== SOURCE MATERIAL ==
##########

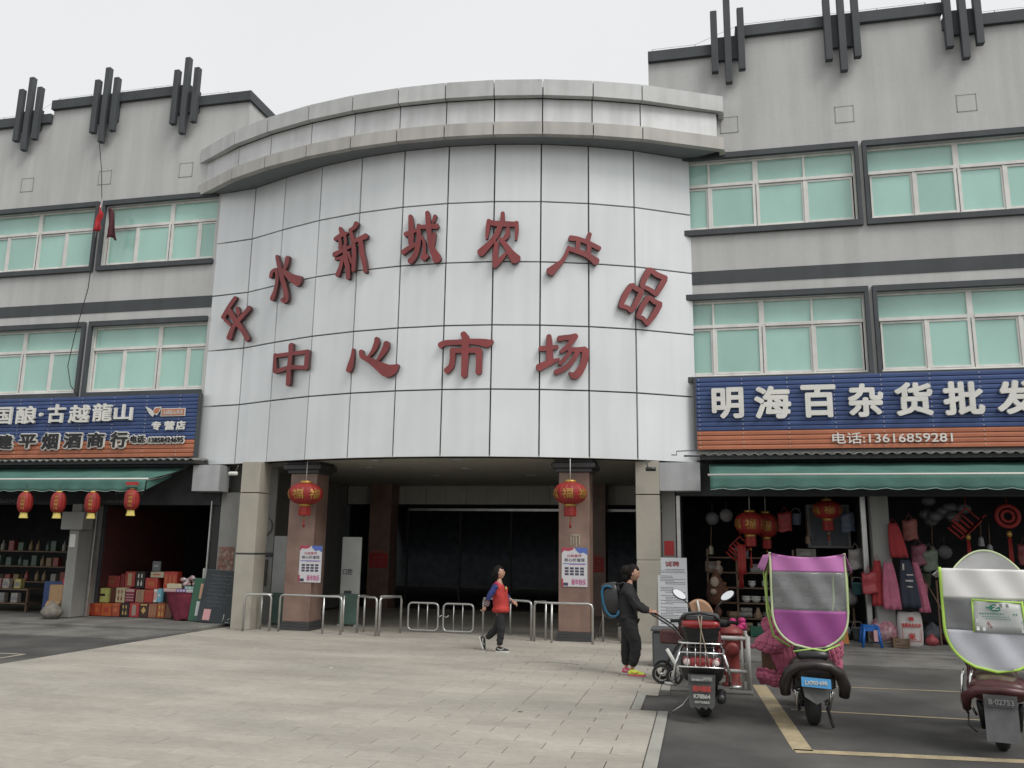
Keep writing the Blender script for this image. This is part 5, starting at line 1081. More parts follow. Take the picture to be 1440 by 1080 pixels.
MB().lathe([(.04, .10), (.055, .16), (.06, .2)], (0, .2, .26), 12, axis='x').build('exhaust_hub', 'steel', root)
MB().bbox(.17, .21, -.05, .05, .22, .30, .01).build('side_reflector', mr, root)
MB().lathe([(.03, -.32), (.055, -.30), (.06, .05), (.03, .2)], (.20, .12, .26), 14, axis='y').build('exhaust_pipe', 'blackplastic', root)
place(root, -.03, 10.17, math.radians(-2))
# canopy helper for the two electric scooters: rear curtain with a U shaped outline
def curtain(root, W_, zt, zb, ym, bands, piping, pipem, sag=.03, top=True, tilt=.0, thin=.004):
    """bands: list of (z_upper, z_lower, material, part name)"""
    def half(z):                                     # half width at height z
        zc = zb + W_ * .5 * 1.02
        if z >= zc: return W_ / 2
        t = (zc - z) / (zc - zb); return W_ / 2 * math.sqrt(max(0, 1 - t ** 2.3))
    def yy(x, z): return ym + tilt * (zt - z) - .06 * (1 - (2 * x / W_) ** 2) + .012 * math.sin(x * 18 + z * 11)
    def tz(x): return zt - sag * (1 - (2 * x / W_) ** 2)
    for a, b, mm, nm in bands:
        def fn(u, v, a=a, b=b):
            z = a + (b - a) * v; h = half(z); x = (2 * u - 1) * h; z2 = min(z, tz(x)) if a >= zt - .001 else z
            return (x, yy(x, z), z2)
        MB().sheet(fn, 22, 12, 0, thin).build(nm, mm, root)
    pts = [(-W_ / 2, yy(-W_ / 2, zt), zt + .01)] + [(-half(z), yy(-half(z), z) - .004, z) for z in [zt - (zt - zb) * k / 26 for k in range(1, 26)]] + [(0, yy(0, zb) - .004, zb)] + [(half(z), yy(half(z), z) - .004, z) for z in [zb + (zt - zb) * k / 26 for k in range(1, 26)]] + [(W_ / 2, yy(W_ / 2, zt), zt + .01)]
    MB().tube(pts, piping, 6).build('piping', pipem, root)
    return half, yy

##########

== TASK STATEMENT ==
In your copy, leave out the pictures and reproduce the material above exactly.

== FINAL RESULT ==
Keep writing the Blender script for this image. This is part 5, starting at line 1081. More parts follow. Take the picture to be 1440 by 1080 pixels.
MB().lathe([(.04, .10), (.055, .16), (.06, .2)], (0, .2, .26), 12, axis='x').build('exhaust_hub', 'steel', root)
MB().bbox(.17, .21, -.05, .05, .22, .30, .01).build('side_reflector', mr, root)
MB().lathe([(.03, -.32), (.055, -.30), (.06, .05), (.03, .2)], (.20, .12, .26), 14, axis='y').build('exhaust_pipe', 'blackplastic', root)
place(root, -.03, 10.17, math.radians(-2))
# canopy helper for the two electric scooters: rear curtain with a U shaped outline
def curtain(root, W_, zt, zb, ym, bands, piping, pipem, sag=.03, top=True, tilt=.0, thin=.004):
    """bands: list of (z_upper, z_lower, material, part name)"""
    def half(z):                                     # half width at height z
        zc = zb + W_ * .5 * 1.02
        if z >= zc: return W_ / 2
        t = (zc - z) / (zc - zb); return W_ / 2 * math.sqrt(max(0, 1 - t ** 2.3))
    def yy(x, z): return ym + tilt * (zt - z) - .06 * (1 - (2 * x / W_) ** 2) + .012 * math.sin(x * 18 + z * 11)
    def tz(x): return zt - sag * (1 - (2 * x / W_) ** 2)
    for a, b, mm, nm in bands:
        def fn(u, v, a=a, b=b):
            z = a + (b - a) * v; h = half(z); x = (2 * u - 1) * h; z2 = min(z, tz(x)) if a >= zt - .001 else z
            return (x, yy(x, z), z2)
        MB().sheet(fn, 22, 12, 0, thin).build(nm, mm, root)
    pts = [(-W_ / 2, yy(-W_ / 2, zt), zt + .01)] + [(-half(z), yy(-half(z), z) - .004, z) for z in [zt - (zt - zb) * k / 26 for k in range(1, 26)]] + [(0, yy(0, zb) - .004, zb)] + [(half(z), yy(half(z), z) - .004, z) for z in [zb + (zt - zb) * k / 26 for k in range(1, 26)]] + [(W_ / 2, yy(W_ / 2, zt), zt + .01)]
    MB().tube(pts, piping, 6).build('piping', pipem, root)
    return half, yy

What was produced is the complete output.